German Intelligence: Ukraine Army Disintegrating

Putin, the Kremlin insider says, believes he is in a strong position. “The later the Western states and the Ukraine are prepared to agree to a really stable compromise, the weaker their negotiating position will be,” the insider says.

That analysis might not be far off. Ukraine government troops could indeed collapse if the fighting continues. Morale within the army is not nearly as strong as it is among the separatists.

The Ukrainian army was unprepared for the war in the east. Whereas Russia completely modernized its military recently, Ukraine scrapped or sold off much of the equipment it had inherited when the Soviet Union collapsed and radically reduced the size of its military, dismissing two-thirds of its soldiers. The weapons now being used by Ukrainian troops fighting in the east are far inferior to those possessed by the separatists.

At the beginning of the war, the Ukrainian army had some 130,000 troops according to the most optimistic estimates, with half of them fulfilling their compulsory military service.

Now, many young men are doing their best to avoid conscription altogether by heading overseas. The National Guard has a further 35,000 men in uniform. They mostly man checkpoints and guard infrastructure.

President Poroshenko is thus dependent on the help of militias, those voluntary units that fight in the service of oligarchs or out of their own interests. But they often don’t follow orders from Kiev, making them difficult to control and unfit for use in strategic operations.

According to a report delivered recently to the Chancellery in Berlin by Germany’s foreign intelligence service, the BND, the Ukrainian army is slowly disintegrating, demoralized by the separatist advances and short on personnel.

Even arms deliveries from the West, the BND believes, would be more likely to overwhelm the Ukrainian army than it would to make it a more effective fighting force.

Increasingly Unsettled

Furthermore, the grim state of the country’s economy threatens to destabilize Poroshenko’s government. The Ukrainian currency, the hryvnia, fell to a new historic low on Wednesday. Just a few weeks ago, the rate was 18 hryvnia to the euro, now it is 30. The country is increasingly unsettled.

The chief public prosecutor has already fallen. He proved unable to recover the billions of dollars that former President Viktor Yanukovych smuggled out of the country to Switzerland, Luxembourg and the US. Furthermore, reform programs for the judiciary and public administration are making little progress.

Frustration among the public at large is growing with some in Kiev even talking about a “new Maidan,” a reference to the protests that drove Yanukovych out of office (and out of the country) one year ago.

“If nothing changes in Ukraine, then everything will explode in four to six months,” says Mikheil Saakashvili, the former president of Georgia and supporter of the new Kiev leadership.

Aid from the International Monetary Fund and other donors is aimed at preventing such an explosion from taking place.
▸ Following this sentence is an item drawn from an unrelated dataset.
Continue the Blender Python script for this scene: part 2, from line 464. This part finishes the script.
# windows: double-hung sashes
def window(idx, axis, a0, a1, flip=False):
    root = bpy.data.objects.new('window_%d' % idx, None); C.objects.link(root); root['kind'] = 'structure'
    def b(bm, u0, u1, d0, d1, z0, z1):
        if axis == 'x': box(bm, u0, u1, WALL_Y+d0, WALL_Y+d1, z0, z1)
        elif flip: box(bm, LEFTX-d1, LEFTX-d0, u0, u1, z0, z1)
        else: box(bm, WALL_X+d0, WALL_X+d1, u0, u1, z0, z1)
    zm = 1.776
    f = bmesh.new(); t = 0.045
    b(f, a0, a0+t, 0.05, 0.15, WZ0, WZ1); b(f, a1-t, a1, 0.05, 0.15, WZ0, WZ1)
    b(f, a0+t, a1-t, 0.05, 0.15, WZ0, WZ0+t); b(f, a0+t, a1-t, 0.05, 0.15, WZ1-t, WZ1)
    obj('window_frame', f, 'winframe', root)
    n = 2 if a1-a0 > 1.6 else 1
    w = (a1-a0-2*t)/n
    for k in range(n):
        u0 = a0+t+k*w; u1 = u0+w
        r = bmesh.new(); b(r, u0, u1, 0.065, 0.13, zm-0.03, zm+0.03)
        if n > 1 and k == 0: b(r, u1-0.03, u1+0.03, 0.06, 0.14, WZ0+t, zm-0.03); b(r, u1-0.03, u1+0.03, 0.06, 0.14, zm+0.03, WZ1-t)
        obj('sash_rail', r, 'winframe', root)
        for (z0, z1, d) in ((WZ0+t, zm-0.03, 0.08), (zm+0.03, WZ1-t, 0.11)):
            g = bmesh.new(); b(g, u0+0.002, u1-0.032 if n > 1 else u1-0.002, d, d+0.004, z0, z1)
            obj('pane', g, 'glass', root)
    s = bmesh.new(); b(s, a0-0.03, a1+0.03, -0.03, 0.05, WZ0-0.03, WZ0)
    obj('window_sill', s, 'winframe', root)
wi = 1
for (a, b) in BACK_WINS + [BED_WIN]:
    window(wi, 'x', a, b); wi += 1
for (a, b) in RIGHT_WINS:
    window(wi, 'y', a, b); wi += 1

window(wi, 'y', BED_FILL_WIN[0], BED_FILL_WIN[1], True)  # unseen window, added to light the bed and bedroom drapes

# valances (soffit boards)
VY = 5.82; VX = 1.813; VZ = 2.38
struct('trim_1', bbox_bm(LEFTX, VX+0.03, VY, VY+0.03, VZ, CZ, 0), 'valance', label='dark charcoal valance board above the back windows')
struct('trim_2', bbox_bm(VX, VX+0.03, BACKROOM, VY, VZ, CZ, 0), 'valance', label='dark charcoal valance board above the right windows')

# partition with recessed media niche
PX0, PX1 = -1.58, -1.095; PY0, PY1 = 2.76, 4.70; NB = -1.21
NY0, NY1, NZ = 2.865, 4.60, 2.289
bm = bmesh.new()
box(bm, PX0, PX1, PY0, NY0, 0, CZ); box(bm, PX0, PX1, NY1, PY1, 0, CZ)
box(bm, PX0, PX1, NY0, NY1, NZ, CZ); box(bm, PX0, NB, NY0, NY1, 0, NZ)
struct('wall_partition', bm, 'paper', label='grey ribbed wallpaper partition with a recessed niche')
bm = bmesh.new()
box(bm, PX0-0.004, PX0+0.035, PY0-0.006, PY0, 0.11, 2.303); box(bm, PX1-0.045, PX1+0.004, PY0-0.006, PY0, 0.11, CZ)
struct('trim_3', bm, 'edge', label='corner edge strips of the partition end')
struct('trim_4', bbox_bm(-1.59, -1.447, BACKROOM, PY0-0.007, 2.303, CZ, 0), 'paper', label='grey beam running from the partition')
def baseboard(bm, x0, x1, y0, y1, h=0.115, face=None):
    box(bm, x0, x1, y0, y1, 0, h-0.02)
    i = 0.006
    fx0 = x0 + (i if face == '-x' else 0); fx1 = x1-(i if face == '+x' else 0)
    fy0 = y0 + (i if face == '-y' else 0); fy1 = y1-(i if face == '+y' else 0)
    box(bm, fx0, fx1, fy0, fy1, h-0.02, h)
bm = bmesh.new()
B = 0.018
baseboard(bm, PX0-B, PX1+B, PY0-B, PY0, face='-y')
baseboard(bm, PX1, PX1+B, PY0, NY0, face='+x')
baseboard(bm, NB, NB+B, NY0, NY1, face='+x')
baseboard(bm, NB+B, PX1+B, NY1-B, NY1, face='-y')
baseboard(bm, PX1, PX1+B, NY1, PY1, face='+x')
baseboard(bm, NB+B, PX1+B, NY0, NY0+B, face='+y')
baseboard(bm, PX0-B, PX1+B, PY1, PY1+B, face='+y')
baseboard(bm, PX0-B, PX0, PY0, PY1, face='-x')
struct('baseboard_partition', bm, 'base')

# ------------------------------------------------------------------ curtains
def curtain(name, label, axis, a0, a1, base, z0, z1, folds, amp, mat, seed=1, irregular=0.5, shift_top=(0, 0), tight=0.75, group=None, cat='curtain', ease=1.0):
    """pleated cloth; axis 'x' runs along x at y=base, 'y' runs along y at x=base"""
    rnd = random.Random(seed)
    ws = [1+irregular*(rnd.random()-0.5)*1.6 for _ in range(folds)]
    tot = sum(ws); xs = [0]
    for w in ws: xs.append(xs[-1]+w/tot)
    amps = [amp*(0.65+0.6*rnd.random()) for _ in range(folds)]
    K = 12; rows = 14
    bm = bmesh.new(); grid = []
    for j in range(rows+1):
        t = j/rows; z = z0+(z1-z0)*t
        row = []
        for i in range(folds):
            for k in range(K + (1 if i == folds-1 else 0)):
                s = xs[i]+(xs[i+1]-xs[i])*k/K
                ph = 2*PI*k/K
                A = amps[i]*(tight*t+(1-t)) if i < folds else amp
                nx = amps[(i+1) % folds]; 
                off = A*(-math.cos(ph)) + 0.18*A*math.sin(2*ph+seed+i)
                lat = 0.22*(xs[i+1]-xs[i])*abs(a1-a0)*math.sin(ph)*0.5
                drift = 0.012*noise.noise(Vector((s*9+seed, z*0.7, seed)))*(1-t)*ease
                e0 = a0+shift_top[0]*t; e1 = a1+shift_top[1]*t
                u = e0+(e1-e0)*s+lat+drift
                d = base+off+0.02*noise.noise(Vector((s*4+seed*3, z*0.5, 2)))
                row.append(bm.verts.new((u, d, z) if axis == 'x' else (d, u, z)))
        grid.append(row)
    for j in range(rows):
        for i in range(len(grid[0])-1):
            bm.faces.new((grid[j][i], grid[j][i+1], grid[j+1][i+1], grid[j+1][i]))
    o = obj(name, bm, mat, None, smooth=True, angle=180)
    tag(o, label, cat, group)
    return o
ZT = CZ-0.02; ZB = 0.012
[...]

In the next four years, Ukraine is to receive around €40 billion euros — but the program includes “extremely strict conditions,” say senior Berlin officials with concern. Among them is an increase in gas prices for private consumers as well as an unpopular pension reform aimed at cutting government spending.

Berlin is worried that support for the government could rapidly disappear should too much be demanded too quickly. Chancellor Merkel has thus charged her economic policy advisor Lars-Hendrik Röller with encouraging the IMF to exercise political caution. “The aid program cannot be allowed to destabilize Ukraine domestically,” said one government official in Berlin.